++++ Given data
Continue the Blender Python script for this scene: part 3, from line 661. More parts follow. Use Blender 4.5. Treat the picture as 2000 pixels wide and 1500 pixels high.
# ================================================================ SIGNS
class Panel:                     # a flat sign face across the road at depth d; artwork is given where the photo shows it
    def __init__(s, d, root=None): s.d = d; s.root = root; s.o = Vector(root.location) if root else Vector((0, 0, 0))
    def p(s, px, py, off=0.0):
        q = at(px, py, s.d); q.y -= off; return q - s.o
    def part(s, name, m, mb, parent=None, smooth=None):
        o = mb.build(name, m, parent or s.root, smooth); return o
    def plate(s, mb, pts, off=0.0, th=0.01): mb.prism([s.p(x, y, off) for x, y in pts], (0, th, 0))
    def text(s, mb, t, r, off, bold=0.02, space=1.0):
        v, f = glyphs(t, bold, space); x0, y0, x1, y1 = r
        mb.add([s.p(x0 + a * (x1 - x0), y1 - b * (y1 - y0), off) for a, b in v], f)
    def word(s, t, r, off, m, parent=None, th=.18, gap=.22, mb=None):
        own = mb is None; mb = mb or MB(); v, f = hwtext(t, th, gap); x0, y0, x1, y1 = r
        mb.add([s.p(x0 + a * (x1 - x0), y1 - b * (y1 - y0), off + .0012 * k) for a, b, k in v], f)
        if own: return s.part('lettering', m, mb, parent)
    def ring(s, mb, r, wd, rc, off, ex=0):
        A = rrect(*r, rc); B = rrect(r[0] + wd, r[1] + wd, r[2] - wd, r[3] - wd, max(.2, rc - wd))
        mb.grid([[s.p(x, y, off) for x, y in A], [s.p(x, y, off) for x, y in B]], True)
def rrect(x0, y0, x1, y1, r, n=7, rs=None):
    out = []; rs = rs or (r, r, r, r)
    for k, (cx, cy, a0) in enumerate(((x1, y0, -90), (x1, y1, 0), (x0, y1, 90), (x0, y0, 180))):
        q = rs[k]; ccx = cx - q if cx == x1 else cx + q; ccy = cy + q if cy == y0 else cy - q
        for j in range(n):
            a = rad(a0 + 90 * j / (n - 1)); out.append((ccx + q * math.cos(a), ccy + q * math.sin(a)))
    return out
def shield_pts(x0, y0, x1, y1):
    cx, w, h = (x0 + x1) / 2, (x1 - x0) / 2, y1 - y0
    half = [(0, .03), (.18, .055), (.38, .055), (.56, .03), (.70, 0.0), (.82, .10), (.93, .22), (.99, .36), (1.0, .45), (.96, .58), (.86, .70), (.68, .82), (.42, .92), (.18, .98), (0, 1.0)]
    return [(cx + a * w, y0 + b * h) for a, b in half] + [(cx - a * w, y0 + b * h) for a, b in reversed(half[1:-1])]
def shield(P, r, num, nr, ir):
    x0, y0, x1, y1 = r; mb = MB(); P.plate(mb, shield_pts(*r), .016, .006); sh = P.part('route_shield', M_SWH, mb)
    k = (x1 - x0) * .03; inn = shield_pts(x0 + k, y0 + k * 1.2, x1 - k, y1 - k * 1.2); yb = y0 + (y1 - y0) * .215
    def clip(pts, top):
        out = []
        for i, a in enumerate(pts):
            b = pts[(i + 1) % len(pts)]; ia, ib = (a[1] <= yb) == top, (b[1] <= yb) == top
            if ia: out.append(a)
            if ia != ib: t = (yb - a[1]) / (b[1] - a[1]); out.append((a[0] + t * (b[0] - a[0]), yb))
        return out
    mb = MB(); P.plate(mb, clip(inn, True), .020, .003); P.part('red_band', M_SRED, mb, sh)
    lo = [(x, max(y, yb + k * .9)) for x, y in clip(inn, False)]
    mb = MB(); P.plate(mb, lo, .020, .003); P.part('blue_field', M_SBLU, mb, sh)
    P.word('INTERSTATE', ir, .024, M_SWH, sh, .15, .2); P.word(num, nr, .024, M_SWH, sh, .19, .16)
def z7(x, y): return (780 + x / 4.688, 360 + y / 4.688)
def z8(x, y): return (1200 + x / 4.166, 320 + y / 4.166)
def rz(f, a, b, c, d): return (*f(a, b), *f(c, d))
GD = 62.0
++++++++
◆ **What to work on**
Write out the data exactly as it stands.

◆ **Final answer**
Continue the Blender Python script for this scene: part 3, from line 661. More parts follow. Use Blender 4.5. Treat the picture as 2000 pixels wide and 1500 pixels high.
# ================================================================ SIGNS
class Panel:                     # a flat sign face across the road at depth d; artwork is given where the photo shows it
    def __init__(s, d, root=None): s.d = d; s.root = root; s.o = Vector(root.location) if root else Vector((0, 0, 0))
    def p(s, px, py, off=0.0):
        q = at(px, py, s.d); q.y -= off; return q - s.o
    def part(s, name, m, mb, parent=None, smooth=None):
        o = mb.build(name, m, parent or s.root, smooth); return o
    def plate(s, mb, pts, off=0.0, th=0.01): mb.prism([s.p(x, y, off) for x, y in pts], (0, th, 0))
    def text(s, mb, t, r, off, bold=0.02, space=1.0):
        v, f = glyphs(t, bold, space); x0, y0, x1, y1 = r
        mb.add([s.p(x0 + a * (x1 - x0), y1 - b * (y1 - y0), off) for a, b in v], f)
    def word(s, t, r, off, m, parent=None, th=.18, gap=.22, mb=None):
        own = mb is None; mb = mb or MB(); v, f = hwtext(t, th, gap); x0, y0, x1, y1 = r
        mb.add([s.p(x0 + a * (x1 - x0), y1 - b * (y1 - y0), off + .0012 * k) for a, b, k in v], f)
        if own: return s.part('lettering', m, mb, parent)
    def ring(s, mb, r, wd, rc, off, ex=0):
        A = rrect(*r, rc); B = rrect(r[0] + wd, r[1] + wd, r[2] - wd, r[3] - wd, max(.2, rc - wd))
        mb.grid([[s.p(x, y, off) for x, y in A], [s.p(x, y, off) for x, y in B]], True)
def rrect(x0, y0, x1, y1, r, n=7, rs=None):
    out = []; rs = rs or (r, r, r, r)
    for k, (cx, cy, a0) in enumerate(((x1, y0, -90), (x1, y1, 0), (x0, y1, 90), (x0, y0, 180))):
        q = rs[k]; ccx = cx - q if cx == x1 else cx + q; ccy = cy + q if cy == y0 else cy - q
        for j in range(n):
            a = rad(a0 + 90 * j / (n - 1)); out.append((ccx + q * math.cos(a), ccy + q * math.sin(a)))
    return out
def shield_pts(x0, y0, x1, y1):
    cx, w, h = (x0 + x1) / 2, (x1 - x0) / 2, y1 - y0
    half = [(0, .03), (.18, .055), (.38, .055), (.56, .03), (.70, 0.0), (.82, .10), (.93, .22), (.99, .36), (1.0, .45), (.96, .58), (.86, .70), (.68, .82), (.42, .92), (.18, .98), (0, 1.0)]
    return [(cx + a * w, y0 + b * h) for a, b in half] + [(cx - a * w, y0 + b * h) for a, b in reversed(half[1:-1])]
def shield(P, r, num, nr, ir):
    x0, y0, x1, y1 = r; mb = MB(); P.plate(mb, shield_pts(*r), .016, .006); sh = P.part('route_shield', M_SWH, mb)
    k = (x1 - x0) * .03; inn = shield_pts(x0 + k, y0 + k * 1.2, x1 - k, y1 - k * 1.2); yb = y0 + (y1 - y0) * .215
    def clip(pts, top):
        out = []
        for i, a in enumerate(pts):
            b = pts[(i + 1) % len(pts)]; ia, ib = (a[1] <= yb) == top, (b[1] <= yb) == top
            if ia: out.append(a)
            if ia != ib: t = (yb - a[1]) / (b[1] - a[1]); out.append((a[0] + t * (b[0] - a[0]), yb))
        return out
    mb = MB(); P.plate(mb, clip(inn, True), .020, .003); P.part('red_band', M_SRED, mb, sh)
    lo = [(x, max(y, yb + k * .9)) for x, y in clip(inn, False)]
    mb = MB(); P.plate(mb, lo, .020, .003); P.part('blue_field', M_SBLU, mb, sh)
    P.word('INTERSTATE', ir, .024, M_SWH, sh, .15, .2); P.word(num, nr, .024, M_SWH, sh, .19, .16)
def z7(x, y): return (780 + x / 4.688, 360 + y / 4.688)
def z8(x, y): return (1200 + x / 4.166, 320 + y / 4.166)
def rz(f, a, b, c, d): return (*f(a, b), *f(c, d))
GD = 62.0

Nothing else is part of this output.